▶ [Exercise prompt]: The lines to extract run from the first line of the material below to the line containing "w.node_tree.nodes['Background'].inputs[1].default_value = 0.20", both included; leave the pictures behind.

━━━━━ Data section ━━━━━

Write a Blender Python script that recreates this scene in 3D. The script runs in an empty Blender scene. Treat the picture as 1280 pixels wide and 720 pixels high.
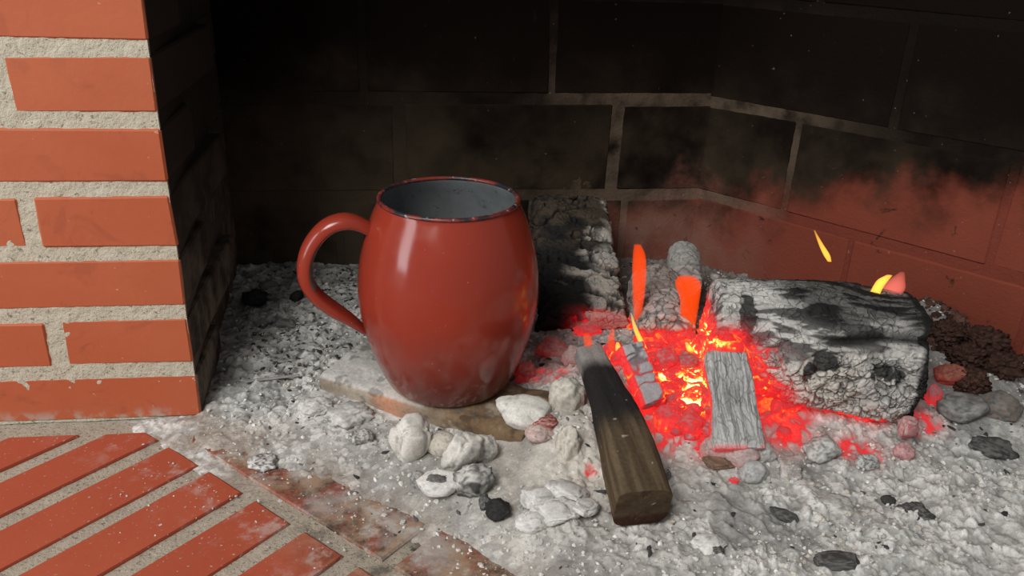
import bpy, bmesh, math, random
import numpy as np
from mathutils import Matrix, Vector

sc = bpy.context.scene
col = sc.collection

# ------------------------------------------------------------------ camera
F, YAW, PITCH, ROLL = 1034.1, 0.13733, 0.41588, -0.03425
CAM = np.array([0.21959, -0.77989, 0.48782])
_cy, _sy, _cp, _sp = math.cos(YAW), math.sin(YAW), math.cos(PITCH), math.sin(PITCH)
_f = np.array([_sy*_cp, _cy*_cp, -_sp]); _r = np.array([_cy, -_sy, 0.0]); _d = np.cross(_f, _r)
RGT = math.cos(ROLL)*_r + math.sin(ROLL)*_d
DWN = -math.sin(ROLL)*_r + math.cos(ROLL)*_d
cam_d = bpy.data.cameras.new('camera'); cam = bpy.data.objects.new('camera', cam_d); col.objects.link(cam)
cam_d.sensor_width = 36.0; cam_d.lens = F/1280*36.0; cam_d.clip_start = 0.01
m = Matrix.Identity(4)
for i in range(3):
    m[i][0] = RGT[i]; m[i][1] = -DWN[i]; m[i][2] = -_f[i]; m[i][3] = CAM[i]
cam.matrix_world = m
sc.camera = cam

# ------------------------------------------------------------------ world, lights, exposure
w = bpy.data.worlds.new('room_light'); sc.world = w; w.use_nodes = True
w.node_tree.nodes['Background'].inputs[0].default_value = (0.95, 0.97, 1.0, 1)
w.node_tree.nodes['Background'].inputs[1].default_value = 0.20

def area(name, loc, target, sx, sy, power, colr):
    l = bpy.data.lights.new(name, 'AREA'); l.shape = 'RECTANGLE'; l.size = sx; l.size_y = sy
    l.energy = power; l.color = colr
    o = bpy.data.objects.new(name, l); col.objects.link(o)
    o.location = loc
    o.rotation_euler = (Vector(target)-Vector(loc)).to_track_quat('-Z', 'Y').to_euler()
    return o
area('ceiling_lamp_light', (-0.85, -1.60, 2.05), (0.3, 0.0, 0.0), 1.1, 1.0, 54, (1.0, 0.985, 0.95))
area('window_light', (-2.3, -1.25, 0.95), (0.1, -0.05, 0.1), 0.8, 1.5, 27, (0.93, 0.97, 1.0))
sc.view_settings.view_transform = 'Standard'; sc.view_settings.look = 'None'
sc.view_settings.gamma = 1.0; sc.view_settings.use_curve_mapping = False
sc.view_settings.exposure = 0.0

# ------------------------------------------------------------------ helpers: picture to place
def ray(u, v):
    return RGT*((u-640)/F) + DWN*((v-360)/F) + _f
def at(u, v, z):
    d = ray(u, v); return CAM + d*((z-CAM[2])/d[2])
def aty(u, v, y):
    d = ray(u, v); return CAM + d*((y-CAM[1])/d[1])
def srgb(r, g, b):
    f = lambda c: (c/255/12.92) if c <= 10 else ((c/255+0.055)/1.055)**2.4
    return np.array([f(r), f(g), f(b)])

# ------------------------------------------------------------------ helpers: noise
def h3(ix, iy, iz, seed):
    n = (ix.astype(np.int64)*374761393 + iy.astype(np.int64)*668265263 + iz.astype(np.int64)*2147483647 + seed*974634777) & 0xffffffff
    n = ((n ^ (n >> 13))*1274126177) & 0xffffffff
    n = ((n ^ (n >> 16))*2246822519) & 0xffffffff
    return ((n ^ (n >> 15)) & 0xffffff)/float(0x1000000)
def vnoise(P, seed=0):
    I = np.floor(P); f = P-I; f = f*f*(3-2*f); I = I.astype(np.int64)
    x, y, z = I[:, 0], I[:, 1], I[:, 2]; r = 0
    for dx in (0, 1):
        wx = f[:, 0] if dx else 1-f[:, 0]
        for dy in (0, 1):
            wy = f[:, 1] if dy else 1-f[:, 1]
            for dz in (0, 1):
                wz = f[:, 2] if dz else 1-f[:, 2]
                r = r + wx*wy*wz*h3(x+dx, y+dy, z+dz, seed)
    return r
def fbm(P, o=4, seed=0, gain=0.5):
    a, s, t = 1.0, 0.0, 0.0
    for k in range(o):
        s = s + a*vnoise(P*(2.03**k)+k*17.3, seed+k); t += a; a *= gain
    return s/t
def worley(P, seed=0, flat=False):
    I = np.floor(P).astype(np.int64); f = P-I
    F1 = np.full(len(P), 9.0); F2 = np.full(len(P), 9.0); ID = np.zeros(len(P))
    for dx in (-1, 0, 1):
        for dy in (-1, 0, 1):
            for dz in ((0,) if flat else (-1, 0, 1)):
                x, y, z = I[:, 0]+dx, I[:, 1]+dy, I[:, 2]+dz
                d = (dx+h3(x, y, z, seed)-f[:, 0])**2 + (dy+h3(x, y, z, seed+1)-f[:, 1])**2
                if not flat:
                    d = d + (dz+h3(x, y, z, seed+2)-f[:, 2])**2
                near = d < F1
                F2 = np.where(near, F1, np.minimum(F2, d))
                ID = np.where(near, h3(x, y, z, seed+5), ID)
                F1 = np.where(near, d, F1)
    return np.sqrt(F1), np.sqrt(F2), ID
def ss(a, b, x):
    t = np.clip((x-a)/(b-a), 0, 1); return t*t*(3-2*t)
def mixc(A, B, t):
    t = np.asarray(t)[:, None]; return A*(1-t) + B*t

# ------------------------------------------------------------------ helpers: objects
def tag(o, label=None, cat=None, group=None, kind=None):
    if label: o['label'] = label
    if cat: o['category'] = cat
    if group: o['group'] = group
    if kind: o['kind'] = kind
    return o
def link(name, me, mat, parent=None, M=None):
    o = bpy.data.objects.new(name, me); col.objects.link(o)
    if mat is not None and me is not None and not me.materials: me.materials.append(mat)
    if M is not None: o.matrix_world = M
    if parent is not None: o.parent = parent
    return o
def empty(name, loc=(0, 0, 0), rz=0.0):
    o = bpy.data.objects.new(name, None); col.objects.link(o); o.location = loc; o.rotation_euler = (0, 0, rz)
    o.empty_display_size = 0.02
    return o
def np_mesh(name, V, Q, C=None, G=None, smooth=True):
    """V (n,3), Q (m,k) faces all of k corners, C colours (n,3), G glow (n,)"""
    me = bpy.data.meshes.new(name); V = np.asarray(V, np.float32); Q = np.asarray(Q, np.int32); k = Q.shape[1]
    me.vertices.add(len(V)); me.vertices.foreach_set('co', V.ravel())
    me.loops.add(Q.size); me.loops.foreach_set('vertex_index', Q.ravel())
    me.polygons.add(len(Q)); me.polygons.foreach_set('loop_start', np.arange(0, Q.size, k, dtype=np.int32))
    me.polygons.foreach_set('use_smooth', np.full(len(Q), smooth))
    me.update(calc_edges=True)
    if C is not None:
        a = me.color_attributes.new('Col', 'FLOAT_COLOR', 'POINT')
        a.data.foreach_set('color', np.concatenate([C, np.ones((len(V), 1))], 1).astype(np.float32).ravel())
    if G is not None:
        a = me.attributes.new('glow', 'FLOAT', 'POINT'); a.data.foreach_set('value', np.asarray(G, np.float32))
    return me
def basis(A, B, up=(0, 0, 1), roll=0.0):
    """matrix whose local x runs from A to B, local z near up"""
    A, B = Vector(A), Vector(B); x = (B-A).normalized(); u = Vector(up)
    y = u.cross(x).normalized(); z = x.cross(y)
    R = Matrix((x, y, z)).transposed().to_4x4()
    return Matrix.Translation((A+B)/2) @ R @ Matrix.Rotation(roll, 4, 'X'), (B-A).length

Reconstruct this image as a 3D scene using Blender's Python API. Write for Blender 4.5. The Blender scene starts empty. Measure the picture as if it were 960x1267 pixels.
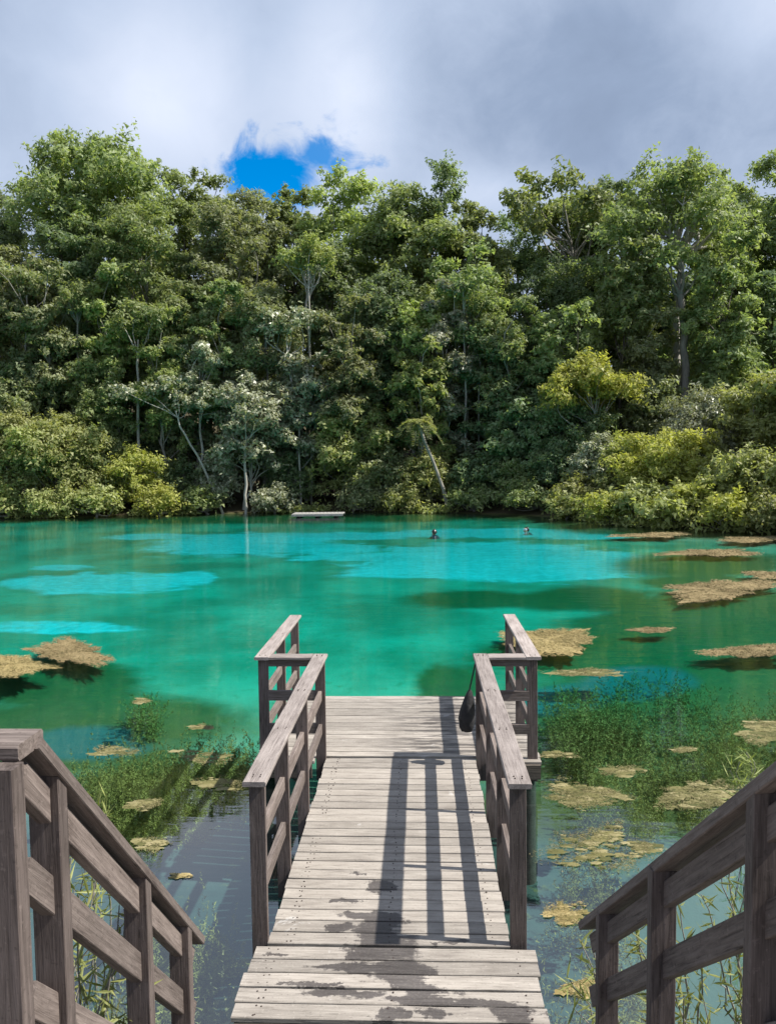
import bpy, math, random
import numpy as np
from mathutils import Vector, Matrix

scene = bpy.context.scene
COL = scene.collection
R = math.radians

# ------------------------------------------------------------------ camera
CAM_Z = 3.03
PITCH, YAW, ROLL, FPX = R(3.79), R(2.474), R(-0.675), 952.0
cam_data = bpy.data.cameras.new('camera')
cam_data.sensor_fit = 'HORIZONTAL'
cam_data.sensor_width = 36.0
cam_data.lens = 36.0 * FPX / 960.0
cam_data.clip_start = 0.05
cam_data.clip_end = 3000
cam = bpy.data.objects.new('camera', cam_data)
COL.objects.link(cam)
_r0 = Vector((math.cos(YAW), math.sin(YAW), 0))
_h0 = Vector((-math.sin(YAW), math.cos(YAW), 0))
_f = _h0 * math.cos(PITCH) + Vector((0, 0, -math.sin(PITCH)))
_u0 = _h0 * math.sin(PITCH) + Vector((0, 0, math.cos(PITCH)))
_r = _r0 * math.cos(ROLL) + _u0 * math.sin(ROLL)
_u = _u0 * math.cos(ROLL) - _r0 * math.sin(ROLL)
cam.matrix_world = Matrix(((_r.x, _u.x, -_f.x, 0), (_r.y, _u.y, -_f.y, 0), (_r.z, _u.z, -_f.z, CAM_Z), (0, 0, 0, 1)))
scene.camera = cam


def ray(u, v):
    return _f + _r * ((u - 480.0) / FPX) - _u * ((v - 633.5) / FPX)


def onz(u, v, z=0.0):
    d = ray(u, v)
    return Vector((0, 0, CAM_Z)) + d * ((z - CAM_Z) / d.z)


def aty(u, v, y):
    d = ray(u, v)
    return Vector((0, 0, CAM_Z)) + d * (y / d.y)


# ------------------------------------------------------------------ render settings
scene.render.engine = 'CYCLES'
cy = scene.cycles
cy.max_bounces = 7
cy.diffuse_bounces = 4
cy.glossy_bounces = 3
cy.transmission_bounces = 3
cy.transparent_max_bounces = 10
cy.caustics_reflective = False
cy.caustics_refractive = False
cy.sample_clamp_indirect = 4.0
cy.use_denoising = True
scene.view_settings.view_transform = 'Standard'
scene.view_settings.look = 'None'
scene.view_settings.gamma = 1.0
scene.view_settings.use_curve_mapping = False
scene.view_settings.exposure = 1.12

# ------------------------------------------------------------------ node helper
class NT:
    def __init__(self, tree):
        self.t = tree
        self.n = tree.nodes
        self.n.clear()

    def node(self, typ, props=None, **ins):
        nd = self.n.new(typ)
        for k, v in (props or {}).items():
            setattr(nd, k, v)
        for k, v in ins.items():
            self.set(nd, k, v)
        return nd

    def set(self, nd, k, v):
        key = int(k[1:]) if k[0] == 'i' and k[1:].isdigit() else k.replace('_', ' ')
        sock = nd.inputs[key]
        if isinstance(v, bpy.types.NodeSocket):
            self.t.links.new(v, sock)
        else:
            if sock.type == 'RGBA' and len(v) == 3:
                v = (*v, 1)
            sock.default_value = v

    def math(self, op, a, b=0.0, clamp=False, c=None):
        nd = self.n.new('ShaderNodeMath')
        nd.operation = op
        nd.use_clamp = clamp
        self.set(nd, 'i0', a)
        self.set(nd, 'i1', b)
        if c is not None:
            self.set(nd, 'i2', c)
        return nd.outputs[0]

    def vmath(self, op, a, b=None, scale=None):
        nd = self.n.new('ShaderNodeVectorMath')
        nd.operation = op
        self.set(nd, 'i0', a)
        if b is not None:
            self.set(nd, 'i1', b)
        if scale is not None:
            self.set(nd, 'Scale', scale)
        return nd.outputs['Value'] if op in ('LENGTH', 'DOT_PRODUCT', 'DISTANCE') else nd.outputs[0]

    def noise(self, vec, scale, detail=4.0, rough=0.55, dist=0.0, out=0):
        nd = self.node('ShaderNodeTexNoise', Scale=scale, Detail=detail, Roughness=rough, Distortion=dist)
        if vec is not None:
            self.set(nd, 'Vector', vec)
        return nd.outputs[out]

    def ramp(self, fac, stops, interp='LINEAR'):
        nd = self.n.new('ShaderNodeValToRGB')
        nd.color_ramp.interpolation = interp
        el = nd.color_ramp.elements
        while len(el) < len(stops):
            el.new(0.5)
        for e, (p, c) in zip(el, stops):
            e.position = p
            e.color = (*c, 1) if hasattr(c, '__len__') else (c, c, c, 1)
        self.set(nd, 'Fac', fac)
        return nd.outputs[0]

    def mix(self, fac, a, b, mode='MIX'):
        nd = self.n.new('ShaderNodeMix')
        nd.data_type = 'RGBA'
        nd.blend_type = mode
        for k, v in ((0, fac), (6, a), (7, b)):
            s = nd.inputs[k]
            if isinstance(v, bpy.types.NodeSocket):
                self.t.links.new(v, s)
            else:
                s.default_value = (*v, 1) if k and len(v) == 3 else v
        return nd.outputs[2]

    def maprange(self, v, a, b, c=0.0, d=1.0, smooth=True):
        nd = self.n.new('ShaderNodeMapRange')
        nd.interpolation_type = 'SMOOTHSTEP' if smooth else 'LINEAR'
        for i, x in enumerate((v, a, b, c, d)):
            self.set(nd, 'i%d' % i, x)
        return nd.outputs[0]


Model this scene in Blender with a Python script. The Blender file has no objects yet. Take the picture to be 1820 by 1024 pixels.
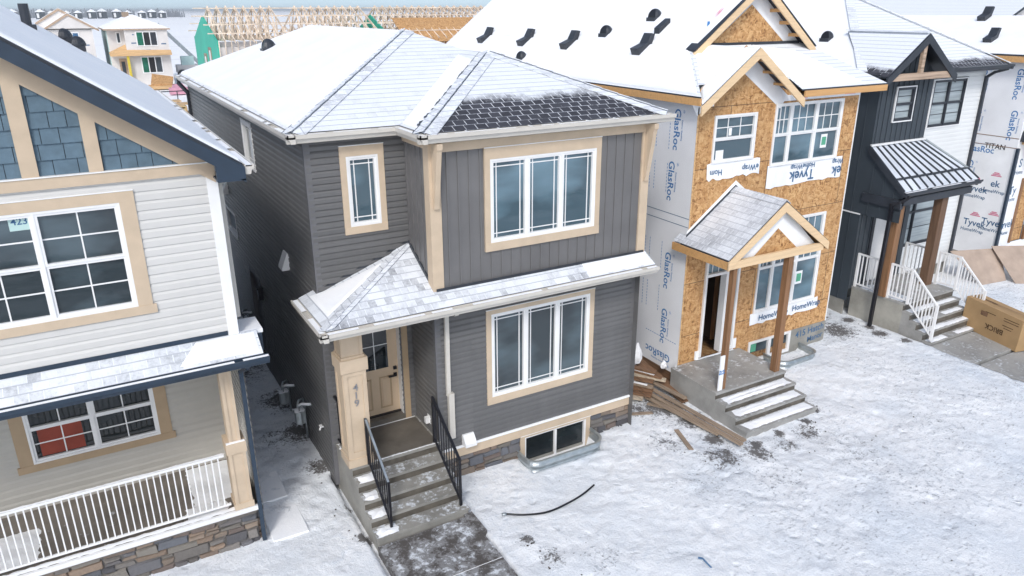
import bpy, math, random
from mathutils import Vector as V, Matrix
import mathutils.noise as mn
random.seed(7)
scene = bpy.context.scene
COL = scene.collection
# ---------------------------------------------------------------- camera
cd = bpy.data.cameras.new('camera'); cam = bpy.data.objects.new('camera', cd); COL.objects.link(cam); scene.camera = cam
cd.sensor_width = 36; cd.lens = 36*1334.45/1820; cd.clip_start = .1; cd.clip_end = 20000
yaw, pit, roll = math.radians(29.588), math.radians(20.390), math.radians(-0.2)
Fw = V((math.sin(yaw)*math.cos(pit), math.cos(yaw)*math.cos(pit), -math.sin(pit)))
Rt = V((math.cos(yaw), -math.sin(yaw), 0)); Up = Rt.cross(Fw)
R2 = Rt*math.cos(roll)+Up*math.sin(roll); U2 = -Rt*math.sin(roll)+Up*math.cos(roll)
M = Matrix((R2, U2, -Fw)).transposed().to_4x4(); M.translation = V((-2.87537, -10.39726, 7.92811)); cam.matrix_world = M
# ---------------------------------------------------------------- world and sun
scene.view_settings.view_transform = 'Standard'; scene.view_settings.look = 'None'
scene.view_settings.exposure = 0.63; scene.view_settings.gamma = 1
w = bpy.data.worlds.new('World'); scene.world = w; w.use_nodes = True
nt = w.node_tree; bg = nt.nodes['Background']
sk = nt.nodes.new('ShaderNodeTexSky'); sk.sky_type = 'NISHITA'; sk.sun_disc = False
SUN_EL, SUN_AZ = math.radians(42), math.radians(216)     # azimuth clockwise from +Y
sk.sun_elevation = SUN_EL; sk.sun_rotation = SUN_AZ; sk.air_density = 1.2; sk.dust_density = 2.5; sk.ozone_density = 3.0
tcw = nt.nodes.new('ShaderNodeTexCoord'); sxw = nt.nodes.new('ShaderNodeSeparateXYZ'); cxw = nt.nodes.new('ShaderNodeCombineXYZ'); mxw = nt.nodes.new('ShaderNodeMath'); mxw.operation = 'MAXIMUM'; mxw.inputs[1].default_value = .14
nt.links.new(tcw.outputs['Generated'], sxw.inputs[0]); nt.links.new(sxw.outputs[0], cxw.inputs[0]); nt.links.new(sxw.outputs[1], cxw.inputs[1]); nt.links.new(sxw.outputs[2], mxw.inputs[0]); nt.links.new(mxw.outputs[0], cxw.inputs[2]); nt.links.new(cxw.outputs[0], sk.inputs[0])   # an overcast sky keeps its pale tone down to the horizon
hs = nt.nodes.new('ShaderNodeHueSaturation'); hs.inputs['Saturation'].default_value = .74
nt.links.new(sk.outputs[0], hs.inputs['Color']); nt.links.new(hs.outputs[0], bg.inputs[0]); bg.inputs[1].default_value = 0.117
sd = bpy.data.lights.new('sun', 'SUN'); sd.energy = 1.0; sd.angle = math.radians(11); sd.color = (1, .98, .95)
so = bpy.data.objects.new('sun', sd); COL.objects.link(so)
sdir = V((math.sin(SUN_AZ)*math.cos(SUN_EL), math.cos(SUN_AZ)*math.cos(SUN_EL), math.sin(SUN_EL)))
so.rotation_euler = (-sdir).to_track_quat('-Z', 'Y').to_euler()
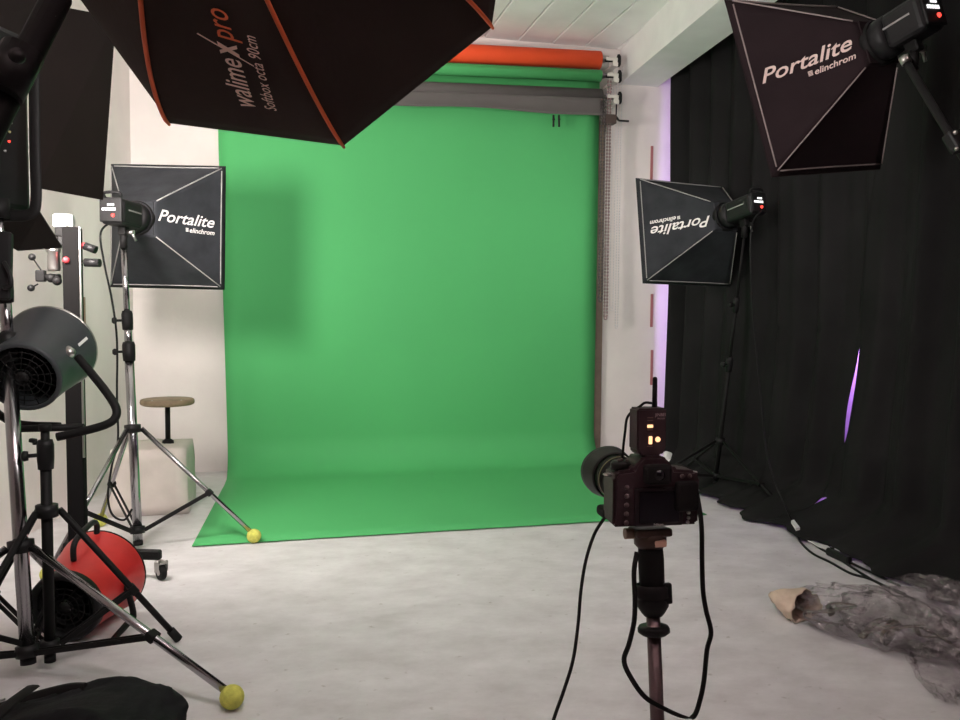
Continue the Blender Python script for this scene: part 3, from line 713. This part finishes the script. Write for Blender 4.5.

━━━━━

▶ [Full answer]:
Write a Blender Python script that recreates this scene in 3D. The script runs in an empty Blender scene. Treat the picture as 1280 pixels wide and 720 pixels high.
import bpy, bmesh, math, random
import numpy as np
from mathutils import Matrix, Vector

sc = bpy.context.scene
col = sc.collection

# ------------------------------------------------------------------ camera
F, YAW, PITCH, ROLL = 1034.1, 0.13733, 0.41588, -0.03425
CAM = np.array([0.21959, -0.77989, 0.48782])
_cy, _sy, _cp, _sp = math.cos(YAW), math.sin(YAW), math.cos(PITCH), math.sin(PITCH)
_f = np.array([_sy*_cp, _cy*_cp, -_sp]); _r = np.array([_cy, -_sy, 0.0]); _d = np.cross(_f, _r)
RGT = math.cos(ROLL)*_r + math.sin(ROLL)*_d
DWN = -math.sin(ROLL)*_r + math.cos(ROLL)*_d
cam_d = bpy.data.cameras.new('camera'); cam = bpy.data.objects.new('camera', cam_d); col.objects.link(cam)
cam_d.sensor_width = 36.0; cam_d.lens = F/1280*36.0; cam_d.clip_start = 0.01
m = Matrix.Identity(4)
for i in range(3):
    m[i][0] = RGT[i]; m[i][1] = -DWN[i]; m[i][2] = -_f[i]; m[i][3] = CAM[i]
cam.matrix_world = m
sc.camera = cam

# ------------------------------------------------------------------ world, lights, exposure
w = bpy.data.worlds.new('room_light'); sc.world = w; w.use_nodes = True
w.node_tree.nodes['Background'].inputs[0].default_value = (0.95, 0.97, 1.0, 1)
w.node_tree.nodes['Background'].inputs[1].default_value = 0.20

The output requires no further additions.